The NRA’s concerns came to fruition in May when, shortly after FDA announced the delay of its Rule, New York City (the City) Mayor Bill DeBlasio announced that the City would be enacting its own menu labeling requirements. Under the City’s rule, chain food retailers and restaurants with 15 or more locations nationwide are required to disclose calorie counts and full nutritional information (i.e., the same as FDA’s rule except for the location number threshold). The City is expected to begin issuing notices of menu labeling rule violations subject to fines on August 21, 2017.

In deciding to delay its Menu Labeling Rule, FDA was seemingly persuaded by the Trump administration’s calls to reduce regulations that burden businesses (see, e.g., here and here). Interestingly, however, the administration’s regulatory reduction agenda could end up having the opposite effect. For example, the Agency’s decision to delay its Rule could actually result in increased regulatory burdens on businesses, if, in fact, other cities and states decide to follow New York City’s lead by enacting their own menu labeling requirements (to the extent such requirements are not preempted by FDA’s delayed Rule). Just as the NRA feared, its members and other covered businesses now face the possibility of having to comply with a patchwork of state and local menu labeling requirements. That is, if such state and local requirements are not preempted.

Unsurprisingly, on July 14, 2017, the NRA’s Restaurant Law Center (RLC), the Food Marketing Institute (FMI), the National Association of Convenience Stores (NACS), and the New York Association of Convenience Stores (NYACS) jointly filed suit in the U.S. District Court for the Southern District of New York (Southern District) to halt New York City from implementing its menu labeling rule. In the suit, the groups representing restaurants, grocery stores, and convenience stores allege, among other things, that the City’s rule is preempted both expressly and impliedly by FDA’s Menu Labeling Rule, and thus seek to preliminarily and permanently enjoin the City from enforcing its rule.
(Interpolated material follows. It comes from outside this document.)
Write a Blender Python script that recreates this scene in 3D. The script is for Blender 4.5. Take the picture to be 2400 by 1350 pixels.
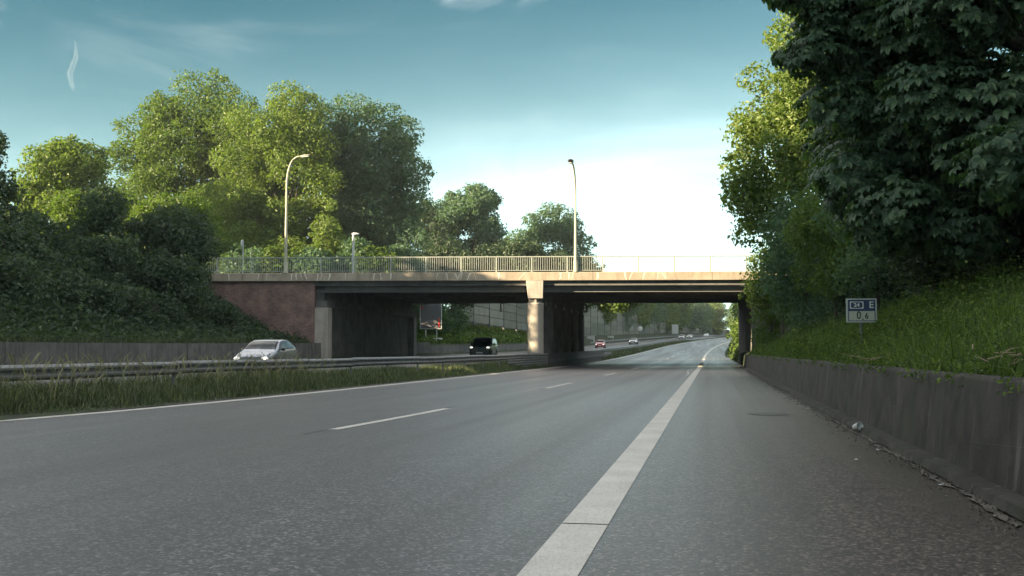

These industry groups are not the only ones expressing preemption concerns over New York City’s menu labeling requirements. On the same day the groups filed suit, House Energy and Commerce Committee Chairman Greg Walden (R-Ore.), Health Subcommittee Chairman Michael Burgess, M.D., (R-TX), and Committee member Cathy McMorris Rodgers (R-Wash.) sent a letter to FDA Commissioner Gottlieb regarding state and municipal menu labeling rules. In the coincidentally-timed letter, Reps. Walden, Burgess, and McMorris Rodgers noted that they were “troubled to learn that despite the clear federal preemption in existing law, some states and municipalities are seeking to impose requirements that are inconsistent with federal nutrition-labeling standards,” and suggested that it is critical for the Agency to “publically issue a statement expressing its jurisdiction over [menu labeling] and that [FDA’s rule] preempts conflicting state and municipal requirements.”

While it remains to be seen whether or not FDA’s delayed Menu Labeling Rule does, in fact, preempt New York City’s analog of the same, the implications of the above-referenced case cannot be understated. As part of its regulatory reform agenda, the Trump administration has delayed certain federal rules, including the Menu Labeling Rule. If the Southern District finds that a delayed federal rule does not preempt a state or local analog of the same, states and localities could decide to implement their own rules on matters traditionally regulated by federal agencies, thereby subjecting industry to a compliance nightmare-worthy patchwork of requirements. We will continue to monitor this and other industry developments and provide more information as it becomes available.